LoST in landscapes
There’s a significant difference between travelling through a landscape and travelling in a landscape. It’s amazing what difference one word makes.
For LoST travellers, the term landscape is understood expansively and relationally. It is not limited to grand vistas or remote wilderness—it includes landscapes, waterscapes, wetlands, neighbourhoods, and even urban fringes. A landscape, in this sense, is not defined by appearance alone, but by its layers of meaning, memory, ecology, and community. It is a living, storied environment shaped by both natural forces and human presence over time.
Landscapes
Traditional land-based terrains—hills, fields, forests, deserts—are often where people first imagine LoST unfolding. But in LoST, these landscapes are understood through their use, stories, and rhythms. A terraced field in the Himalaya, for instance, is not just a landscape form—it is an archive of generations of agricultural knowledge, ritual practice, and ecological adaptation. Land is not static; it is seasonal, cultivated, contested, and revered. LoST travellers seek to move in landscapes with that awareness.
Waterscapes
Rivers, coastlines, estuaries, and lakes are not simply scenic features—they are corridors of culture and history. Waterscapes hold stories of trade, migration, livelihood, and myth. A LoST journey might follow a river’s path on foot or by paddle, tracing its ecological significance and its social life: the fisherfolk, the river deities, the dam controversies, the tidal rhythms. Water is read not just as resource but as relation.
Wetlands
Wetlands are often overlooked or misunderstood, but in LoST they are rich with meaning. These in-between spaces—where land meets water—are ecologically vital and culturally specific. In many regions, wetlands are places of food production, seasonal change, biodiversity, and sacred significance. LoST in a wetland might involve sitting with local farmers, observing migratory birds, or listening to how communities have adapted to the annual ebb and flow of water.
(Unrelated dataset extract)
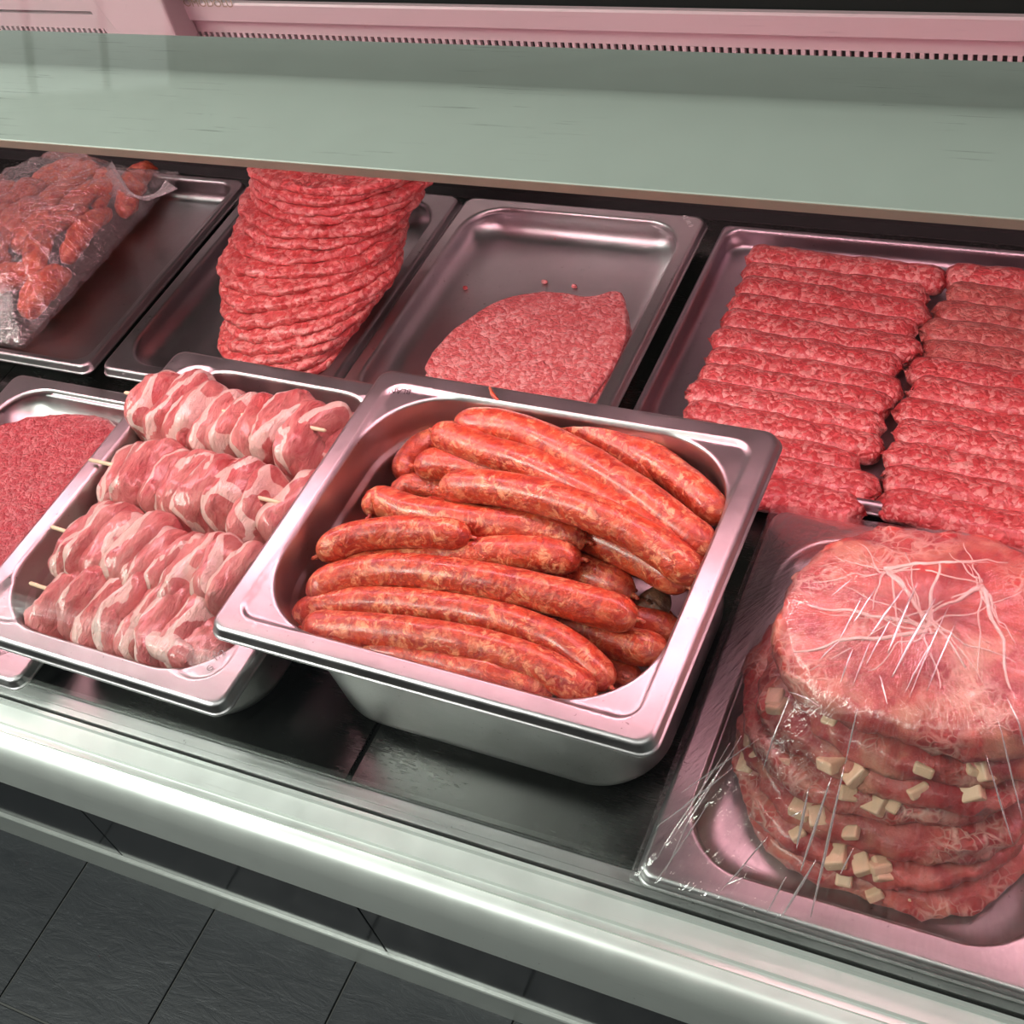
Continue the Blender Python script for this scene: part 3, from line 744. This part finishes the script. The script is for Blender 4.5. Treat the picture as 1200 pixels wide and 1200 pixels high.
# ------------------------------------------------------------------ pork skewers
def porkslab(cx, cy, cz, a, b, c, seed, yaw=0, lean=0, roll=0, ey=3.2, fatpos=.3, fatw=.3, amp=2.4):
    nu, nv = 56, 40; V = []; C_ = []
    M = Matrix.Rotation(yaw, 3, 'Z') @ Matrix.Rotation(lean, 3, 'Y') @ Matrix.Rotation(roll, 3, 'X')
    def sg(v, e): return math.copysign(abs(v) ** (2 / e), v)
    for j in range(nv + 1):
        ph = -math.pi / 2 + math.pi * j / nv
        cp_, sp_ = math.cos(ph), math.sin(ph)
        for i in range(nu):
            th = 2 * math.pi * i / nu
            x = a * sg(sp_, 3.0); rr = abs(cp_) ** (2 / 3.0)
            y = b * rr * sg(math.cos(th), ey); z = c * rr * sg(math.sin(th), ey)
            n_ = fbm(x * .8 + seed * 37, y * .35, z * .35, 12); n2 = nz(x * .5, y * .25 + seed * 11, z * .25, 9)
            d = Vector((x, y * .6, z)).normalized() if (x or y or z) else Vector((0, 0, 1))
            v = Vector((x, y, z)) + d * (amp * n_ * 1.3 + amp * .9 * n2)
            v.x += 6 * nz(y * .7, seed * 5, z * .5, 22); v.z += 2.2 * nz(x + seed * 9, y * 1.2, 7, 10)
            V.append(Vector((cx, cy, cz)) + M @ v)
            u = x / a + .75 * nz(y + seed * 20, z, 3, 20) + .35 * n2
            f = 1 - smooth(fatw * .6, fatw * 1.25, abs(u - fatpos)); f2 = .8 * (1 - smooth(.10, .24, abs(u + .62)))
            f = max(f, f2) * (1 - .25 * abs(n2)); 
            C_.append((f, .5 + .9 * nz(x * .3 + seed * 3, y * .2, z * .2, 8), 0))
    F = grid_faces(nu, nv + 1)
    return V, F, C_
def skewer_thing(k, y, z, x0, x1, label, n, right=True, dz=0, slope=0.0, extra=()):
    t = thing('pork_skewer', ((x0 + x1) / 2, y, z - 30), label, 'meat skewer', 'pork skewers in the steel pan')
    w = (x1 - x0) / n
    r_ = random.Random(k * 11 + 3)
    for i in range(n):
        cx = x0 + w * (i + .5); big = r_.random() < .3
        V, F, C_ = porkslab(cx + r_.uniform(-2, 2), y + slope * (cx - x0) + r_.uniform(-3, 3), z + r_.uniform(-3.5, 3), w * (.8 if big else .6) + r_.uniform(-1, 2.5), 37 + r_.uniform(-6, 4), (33 if big else 30) + r_.uniform(-2.5, 1.5), k * 20 + i,
                            yaw=r_.uniform(-.2, .16) - .08, lean=r_.uniform(-.35, .1) - .15, fatpos=r_.uniform(-.5, .9), fatw=r_.uniform(.12, .40), amp=r_.uniform(2.5, 4))
        obj('pork_slice', V, F, PORK, t, cols=C_)
    for e in extra:
        V, F, C_ = porkslab(*e[0], **e[1]); obj('pork_slice', V, F, PORK, t, cols=C_)
    for q, dy in enumerate((0,)):
        xt = x0 - (27 if z > 60 else 8); zt_ = z + (20 if z > 60 else 0); zr_ = z + (24 if k < 3 else 2)
        VV, FF = sweep([Vector((xt, y + 2 + dy, zt_)), Vector((xt + 1.5, y + 2 + dy, zt_)), Vector((x1 + 12, y + slope * (x1 - x0) - 4, zr_)), Vector((x1 + 14, y + slope * (x1 - x0) - 4, zr_))], [.8, 1.7, 1.7, .8], 8)
        s = obj('stick', VV, FF, WOOD, t); s['label'] = 'pale wooden skewer stick'
    return t
skewer_thing(1, 94, 88, -390, -216, 'rearmost pork skewer in the pan, nearest the back rim', 8, extra=(((-222, 98, 92, 9, 34, 24, 301), dict(yaw=-.5, fatpos=.1, fatw=.5)), ((-200, 102, 76, 22, 36, 20, 302), dict(yaw=.2, fatpos=-2, fatw=.2)), ((-246, 86, 99, 8, 30, 20, 303), dict(yaw=-.35, fatpos=.1, fatw=.7))))
skewer_thing(2, 17, 86, -374, -215, 'second pork skewer from the back, with a large folded slice at its right end', 7, extra=(((-200, 24, 86, 20, 36, 24, 311), dict(yaw=-.2, lean=.3, fatpos=-.75, fatw=.35)),))
skewer_thing(3, -54, 84, -362, -192, 'third pork skewer from the back, with streaky slices and a pointed left tip', 9)
skewer_thing(4, -106, 80, -346, -205, 'front pork skewer, nearest the front rim of the pan', 7, slope=.03,
             extra=(((-228, -124, 92, 26, 11, 13, 321), dict(yaw=-.15, fatpos=.0, fatw=.8)), ((-212, -110, 80, 22, 24, 18, 322), dict(yaw=.1, fatpos=-2, fatw=.2)), ((-350, -120, 66, 14, 16, 16, 323), dict(fatpos=2, fatw=.2))))
# lower layer of skewers that the upper ones lie on
for k, y in enumerate((66, -4, -72)):
    skewer_thing(7 + k, y, 42, -352, -206, ['buried pork skewer under the two rear ones', 'buried pork skewer under the middle ones', 'buried pork skewer under the two front ones'][k], 5)

# ------------------------------------------------------------------ flat meat in the left tray
ctrl = [(150, 510), (120, 487), (60, 484), (0, 498), (-60, 540), (-110, 600), (-130, 660), (-90, 700), (-20, 716), (20, 700), (80, 640)]
C_ = [tuple(P(x, y, 18)[:2]) for x, y in ctrl]
V, F = slab(sample_outline(C_, 120), 4, 20, 77, rim=8, lump=1.5)
o = obj('flat_meat', V, F, RAWRED, None, (C_[0][0], C_[0][1], 3)); tag(o, 'flat round sheet of dark red minced meat in the left front tray', 'meat')

# ------------------------------------------------------------------ cheese cutlets
LB = [  # z, cx, cy, rx, ry
 (12, 274, -32, 98, 90), (27, 270, -26, 98, 88), (43, 274, -18, 99, 86), (60, 270, -8, 96, 80), (77, 282, -4, 98, 78), (92, 292, 2, 92, 74), (113, 290, 12, 97, 80)]
LN = ['bottom', 'second lowest', 'third lowest', 'middle', 'third highest', 'second highest', 'topmost']
for i, (z, cx, cy, rx, ry) in enumerate(LB):
    dome = (lambda X, Y, cx=cx, cy=cy, rx=rx, ry=ry, i=i: (16 if i == 6 else 3) * (1 - min(1.3, ((X - cx) / rx) ** 2 + ((Y - cy) / ry) ** 2)) + (2.0 if i < 6 else 3) * nz(X + i * 90, Y, 0, 30) + (Y - cy) * .03)
    top = i == 6
    V, F = slab(ell(cx, cy, rx, ry, i + 90, 110, wob=.10), z - 8, z + (10 if top else 7.5), 90 + i, rim=9, n_in=10, lump=3.4, tiltf=dome)
    lab = '%s cheese-filled cutlet wrapped in net fat, in the film-covered stack' % LN[i]
    o = obj('cutlet', V, F, CAUL, None, (cx, cy, z - 8)); tag(o, lab, 'cutlet', 'cheese-filled cutlets under cling film')
    # cheese cubes poking out of the visible edge
    r_ = random.Random(i * 5 + 1)
    for q in range(3 if top else 6):
        an = math.radians(r_.uniform(195, 300)); s = .935 if not top else .86
        x = cx + rx * s * math.cos(an); y = cy + ry * s * math.sin(an); zc = z + 3 + r_.uniform(-2, 3)
        h = r_.uniform(4, 7)
        v, f = box_vf(-h * 1.2, h * 1.2, -h, h, -h * .6, h * .6); v = [tuple(c_) for c_ in v]
        M = Matrix.Rotation(r_.uniform(0, 3), 3, 'Z') @ Matrix.Rotation(r_.uniform(-.6, .6), 3, 'X') @ Matrix.Rotation(r_.uniform(-.6, .6), 3, 'Y')
        v = [Vector((x, y, zc)) + M @ Vector(p) for p in v]
        c = obj('cheese_cube', v, f, CHEESE, o, smooth_=False); md = c.modifiers.new('bevel', 'BEVEL'); md.width = .0015; md.segments = 2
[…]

Neighbourhoods and Urban Landscapes
LoST is not limited to rural or ‘natural’ settings. A neighbourhood can be a LoST landscape when we attend to its textures, histories, and social geographies. An alleyway might trace an old footpath; a corner shop might be a node of memory. Walking through an urban LoST landscape means paying attention to informal networks, built forms, marginal spaces, and everyday resilience. It also involves asking: What was here before? Who shapes this place now? What struggles are carried in its walls and gardens?